IDENTIFICATION OF EQUIPMENT DEGRADATION PHASE IN PREVENTATIVE MAINTENANCE SYSTEMS

Subject of Research. The paper proposes a novel organization technique for preventive maintenance systems (including condition-based and predictive maintenance systems) based on the use of modern machine learning methods. The systems are operating using an original, non-parametric identification method for the current degradation phase of serviced equipment. Method. The proposed method comprises reducing the task of the current phase identification of the equipment degradation phase to interval estimation of the value of the so-called “health index” parameter of the equipment. This parameter is represented as a step function with the arguments in terms of a set of the measurable equipment objective parameters. The current equipment degradation phase is determined by classification approach. At this, based on the analysis of the observed data, it is decided upon what class (state phase) these data correspond to. Measurements from a group of sensors, in general, of various physical nature, which are located both on the surface and inside the equipment being monitored are used as data for identification of the equipment degradation stage. Mathematically, the proposed approach is reduced to a weighted combination of two classifiers.
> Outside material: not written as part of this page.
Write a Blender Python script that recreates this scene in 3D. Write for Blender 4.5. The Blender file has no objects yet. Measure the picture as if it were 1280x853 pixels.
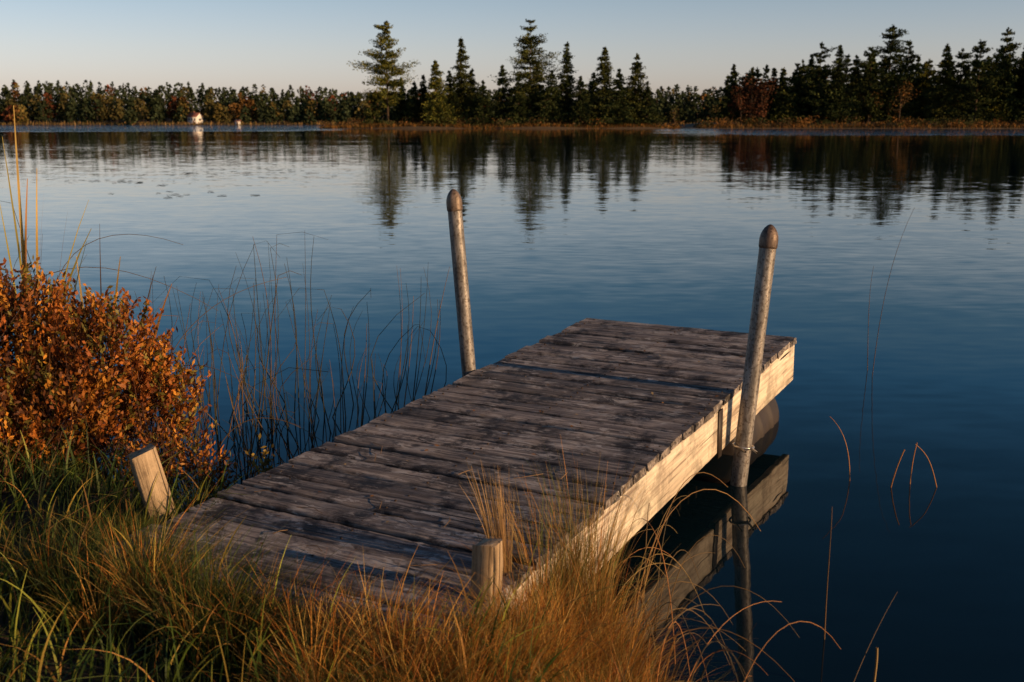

One of the classifiers of this combination is based on solving a group of binary classification problems. The second classifier is based on “Remaining Useful Life” parameter estimation by the method of nonparametric regression. Main Results. As distinguished from traditional approaches, the proposed approach uses a minimum of a priori information about the principles of operation and the internal structure of the equipment being serviced. The approach is based on the usage of the “health index” equipment parameter presented in the form of a step function. The novelty of the approach lies in the simultaneous use of the “health index” step function and the weighted combination of two classifiers with various structure. The proposed method showed good results when being tested on the C-MAPPS Dataset database, which contains data on failures of turbofan engines modeled using a thermodynamic simulation model. The pre-failure status of the equipment is identified with the probability of 99%. Practical Relevance. The obtained results and algorithms can be used in preventive maintenance systems aimed at reliable identification of the equipment degradation current stage.